Here’s where most teams would have made a different choice. We could have built everything in Unity. It’s powerful, flexible, and designed for immersive experiences. But Unity has a weakness: building responsive, polished 2D user interfaces is cumbersome compared to native frameworks.

We could have built everything in React Native. It excels at responsive interfaces and cross-platform compatibility. But React Native isn’t designed for 3D rendering and particle effects.

So we made a deliberate choice: use both. React Native would handle the application shell, navigation, and user interface. Unity would be embedded as a specialized component for 3D visualization. Each framework would do what it does best.

One team member focused on the 3D and environmental aspects: rendering the smoke and particle effects, capturing the camera feed, and overlaying the 3D visualizations on the live video stream. Another specialist handled everything else: the broader application, data retrieval from air quality APIs, and UI management. The real-time air quality data came from multiple monitoring stations distributed across Belgium. The React Native layer fetched this data and passed the metrics to Unity, which translated them into visual intensity. Good air quality meant minimal effects. Poor air quality meant dense particle clouds.

It sounds complicated. It should have been complicated. What surprised us most was how smoothly this integration worked. We expected friction: coordinating between two different frameworks, managing data flow, ensuring the 3D layer played nicely with the native UI. These are the kinds of problems that derail projects. Instead, the integration proved elegant and efficient.

This positive experience became a valuable lesson: hybrid architectural approaches, when thoughtfully designed, can be more powerful than forcing everything into a single tool. We didn’t just solve a technical problem; we discovered a pattern we’d apply to future projects.

The technical challenges were minimal. Augmented reality technology was already mature by 2022. Tools for phone orientation tracking and camera access were well-established. The real constraint was architectural: building responsive 2D interfaces within Unity is more difficult than in native frameworks. By delegating UI to React Native, we sidestepped this limitation entirely. This taught us something important: the best technical decision isn’t always about using the most powerful tool. It’s about using the right tool for each job.

Impact & evolution

This project showed us something fundamental about our team’s approach: we don’t chase technology for its own sake. We ask what problem we’re solving and choose tools accordingly. The hybrid architecture became a template for future work. It showed that specialization and collaboration, pairing a 3D expert with a mobile development expert—could produce results greater than either could achieve alone.

The project also positioned us at the intersection of immersive technology and social impact. We weren’t building entertainment or industrial training. We were building awareness. That distinction mattered. It influenced how we approached every project that came after.

Four years is a long time in immersive technology. If we were to rebuild this application today in 2026, several things would change. We could port this experience to emerging augmented reality glasses and headsets entering the market.

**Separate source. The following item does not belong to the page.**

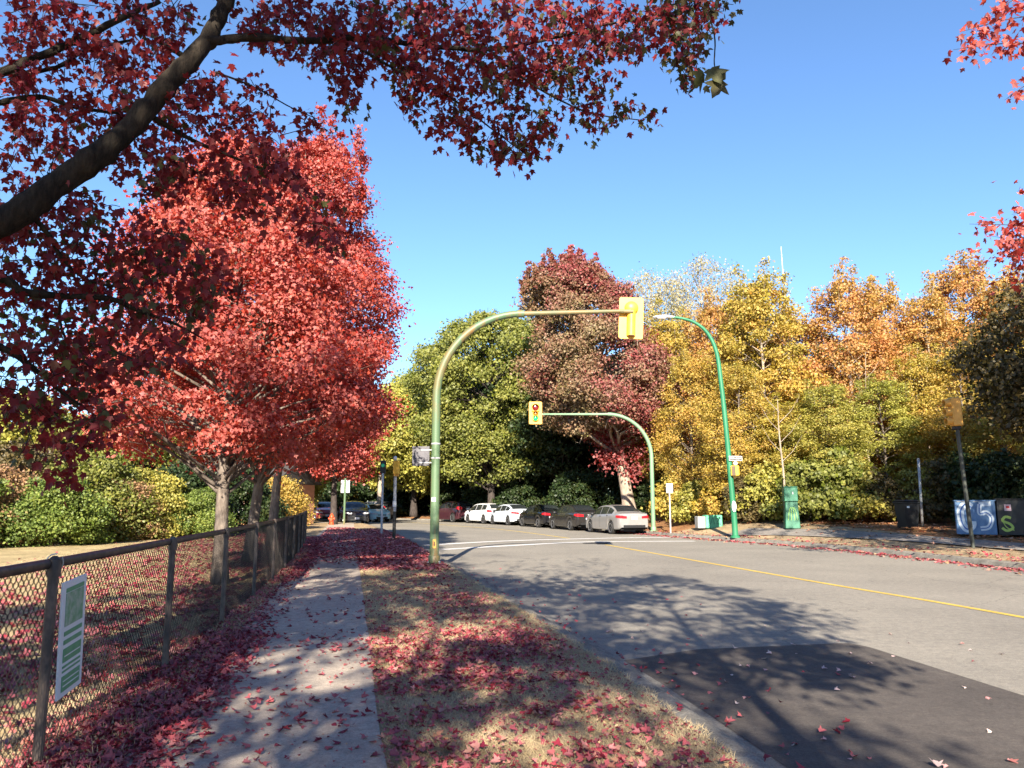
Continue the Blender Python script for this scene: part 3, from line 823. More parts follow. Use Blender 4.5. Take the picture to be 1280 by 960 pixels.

A hands-free, glasses-based visualization of air pollution would be more immersive and accessible than a smartphone-held experience. Unity has evolved significantly, offering superior visual quality and performance for more realistic particle effects. More comprehensive air quality data is now available through public APIs and big data initiatives, enabling more granular visualizations. New UI frameworks within Unity have emerged that make building responsive 2D interfaces far more straightforward, potentially reducing the need for hybrid architectures altogether.

Yet the fundamental principle remains unchanged: making invisible data visible through immersive visualization. The platform may evolve. The tools may improve. The principle endures. This project was a stepping stone. It taught us how to integrate specialized expertise, how to make pragmatic architectural choices, and how immersive technology could serve purposes beyond entertainment. Those lessons shaped everything that came after and still guide us today.